On further comments, deponent sayth not, save that not all fully grasp the concept. Jesurgislac's works well; kudos to it/him/her/them/the ants, ohmigodtheantsgetthemoffme.

Anonymity and silly names? No cost there.

Sorry, I realize this is off topic and probably breaks one of the cardinal rules about spamming comments sections (never happen again)...

I'm trying to find someone interested in swapping Gmail names. I accidentally got stuck with EUROPE and am experiencing 'unintentional buyer's remorse'.

Again, sorry.


First and Last Law of the Blogosphere: When the owner of the blog you're commenting on says you're in the wrong, always take more time than you think is necessary to decide whether they're full of crap or they're actually right and you are in the wrong.

Corollary to the First and Last Law: When you know you're in the wrong, apologize.

Disagree with that law, Jes. The blogosphere is based on knee-jerkism (that's why I keep coming back for more).

When the owner of the blog you're commenting on says you're wrong, it simply means he disagrees with you. When he starts making snarky, comment-free replies it means your argument was better.

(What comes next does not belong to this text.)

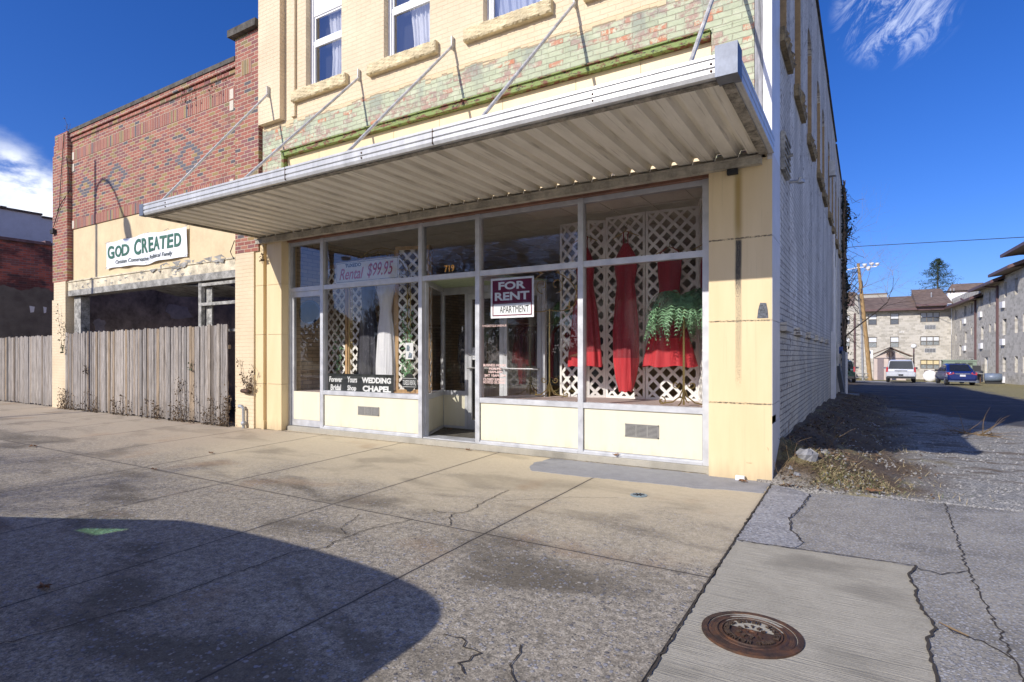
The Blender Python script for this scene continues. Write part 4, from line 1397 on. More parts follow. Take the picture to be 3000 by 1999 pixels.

There are probably plenty of times where a disagreement won't be solved by all the facts and figures in the world, they're just fundamental differences of opinion. Kind of like 'trickle down economics' or any other idea, each side is working with essentially the same information and uses it to make their argument. Worse, probably, are people who just try to provoke.

BP, I said "in the wrong", not "wrong".

When he starts making snarky, comment-free replies it means your argument was better.

Now that's a law of the blogosphere!